Apophthegmata Laconica

Plutarch

Plutarch. Moralia, Vol. III. Babbitt, Frank Cole, translator. Cambridge, MA: Harvard University Press; London: William Heinemann Ltd., 1931 (printing).

As he was consulting the oracle in Samothrace, the priest bade him tell what was the most lawless deed that had ever been committed by him in his lifetime. Lysander asked, Must I do this at your command or at the command of the gods? When the priest said, At the command of the gods, Lysander said, Then do you take yourself out of my way, and I will tell them in case they inquire. [*](Cf. the note on Moralia, 217 C (1), supra. )

When a Persian asked what kind of a government he commended most highly, he said, The government which duly awards what is fitting to both the brave and the cowardly.

In answer to a man who said that he commended him and was very fond of him, he said I have two oxen in a field, and although they

both may utter no sound, I know perfectly well which one is lazy and which one is the worker.

When someone was reviling him, he said, Talk right on, you miserable foreigner, talk, and don’t leave out anything if thus you may be able to empty your soul of the vicious notions with which you seem to be filled.

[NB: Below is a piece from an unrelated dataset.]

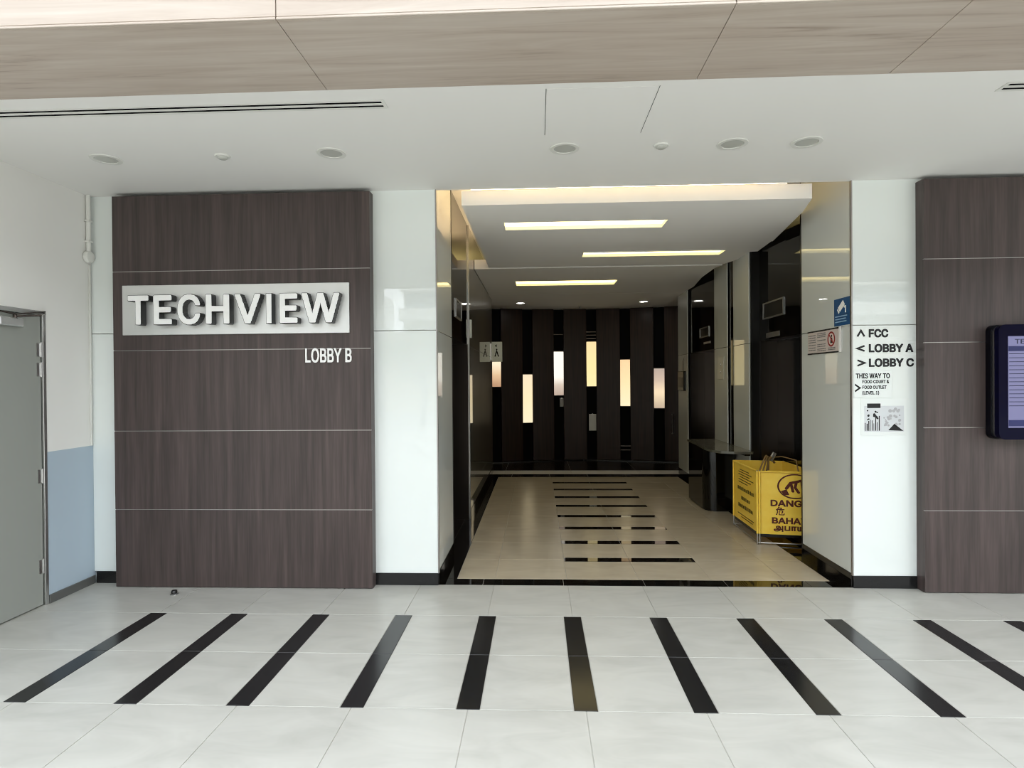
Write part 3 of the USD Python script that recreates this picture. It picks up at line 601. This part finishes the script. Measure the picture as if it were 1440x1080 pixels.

Some time after his death, when a dispute arose regarding a certain alliance, Agesilaus came to Lysander’s house to examine the documents in regard to this, for Lysander had kept these at his own house. Agesilaus found also a book written by Lysander in regard to the government, to this effect: that the citizens should take away the kingship from the Eurypontids and the Agiads [*](Cf. the note on Moralia, 231 C (1), infra. ) and put it up for election, and make their choice from the best men, so that this high honour should belong not to those who were descended from Heracles, but to men like Heracles, who should be selected for their excellence; for it was because of such excellence that Heracles was exalted to divine honours. This document Agesilaus was bent upon publishing to the citizens, and demonstrating what kind of a citizen Lysander had been in secret, and with the purpose also of discrediting the friends of Lysander. But they say that Cratidas, who at that time was at the head of the Ephors, anxious lest, if the speech should be read, it might convert the people to this way of thinking, restrained Agesilaus and said that he ought not to disinter Lysander, but to inter the speech along with him, since it was composed with a vicious purpose and in a plausible vein. [*](Cf. the note on Moralia, 212 C (52), supra. )

The suitors of his daughters, when after his death he was found to be a poor man, renounced their obligations; but the Ephors punished them because when they thought he was rich they courted his favour, but when they found from his poverty that he was just and honest they disdained him. [*](Cf. Plutarch’s Life of Lysander, chap. xxx. (451 A), and Aelian, Varia Historia, vi. 4, and x. 15.)